Live Review: Nicole Atkins – St. Mary’s Creative Space, Chester

Photo Credit: Iain Fox

If there was one evening that epitomized everything that was great about live music, and the difficulties our favourite artists face in bringing it to us, it was this evening’s show by New Jersey singer/songwriter Nicole Atkins. Tackling a tour schedule that takes her across the length and breadth of the country in just a few short days, clearly tested her bandmate’s van and she was forced to abandon ship as it sputtered to a halt near Lockerbie mere hours before she is due on stage at the wonderfully evocative St. Mary’s church in the heart of Chester.
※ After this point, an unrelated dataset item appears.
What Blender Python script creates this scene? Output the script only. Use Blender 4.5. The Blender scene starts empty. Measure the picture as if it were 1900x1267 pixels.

Roman Candle Promotions really know how to pull out all the stops though. If managing to attract an artist of Nicole’s quality was not enough, they manage to bring Tom Blackwell over from Manchester at short notice to deliver yet another pitch-perfect performance of solo Americana for a handful of songs. Deciding to go electric this evening does not disguise his most potent of instruments; his voice is immense and the gravelly tones of the genre are augmented by moments of soaring intensity which demonstrates a real passion which can’t be faked, despite his admission that he was flipping burgers just a couple of hours previously. Needless to say, he slipped into character effortlessly this evening.

Photo Credit: Iain Fox

Tom’s impromptu slot provided the time required to get Caleb Elliot into Chester and on to the stage. The solo singer/songwriter from Muscle Shoals, Alabama provides an exquisite, slightly more subtle exploration of the Americana genre. Offering insights into his upbringing in-between songs adds colour to proceedings and despite the downbeat tone which most of the material possess, Elliot’s golden vocals saturate his vignettes. Performing the final track of the evening on the cello adds a different, sophisticated dimension to his crestfallen tales.

Photo Credit: Iain Fox

One tour van has been divided into two smaller cars and the band arrive in the nick of time, but still no Nicole. After Caleb Elliot departs we wait eagerly in front of the stage for signs of movement. Then all of a sudden there is a distinctive American voice somewhere towards the rear of the venue. The crowd parts allowing Nicole through and she stops in the middle of the dark venue, guitar in hand and performs an absolutely flawless unplugged version of ‘Neptune City’. After we’ve got over the initial surprise of her entry, the crowd all contribute to the lofty chorus. Our fears that she wouldn’t perform at all have been allayed in some style.

We get more from her debut album in the form of the towering ‘Maybe Tonight’ when she finally ascends the stage and this is followed by the more recent ‘Brokedown Luck’. After the subtle opener, these tracks demonstrate the vocal force of nature that is Nicole Atkins. She brings together a range of musical genres and eras effortlessly and they’re all bound together by a voice that manages to be powerful and jaw-droppingly beautiful all at the same time.

Photo Credit: Iain Fox

There’s a distinct ’50s groove to latest album Goodnight Rhonda Lee and this is particularly evident on the title track along with the timeless beauty of ‘A Little Crazy’ which we’re informed was written in collaboration with Chris Isaak. The easygoing stroke of ‘Sleepwalking’ follows, maintaining the golden surge of these most recent tracks but perhaps disguising more introspective themes.

Photo Credit: Iain Fox

The tone is enhanced by the marvellous Davey Horne on guitar who gets his own moment to shine on ‘Sentimental Horse In The Rain’ and he also contributes in some style to tracks like ‘My Baby Don’t Lie’. It was only nine months ago that Nicole played the same venue in a shorter support slot and this evening provides her with an opportunity to air even more of her most recent and cathartic record. ‘A Night of Serious Drinking’ is a smoky insight into the Asbury Park native’s personal troubles, and the darker tone is maintained with Patti Smith’s ‘Pissing in a River’ before an a capella ‘Over the Rainbow’ in the encore captivates us all.

The fraught journey to get to us may have tested her temper and a persistent mobile phone flash is clearly pissing her off but Nicole Atkins demonstrates her utter musical professionalism in Chester this evening, proving once again that she has one of the most powerful, musical voices in the industry. Chester was left enthralled!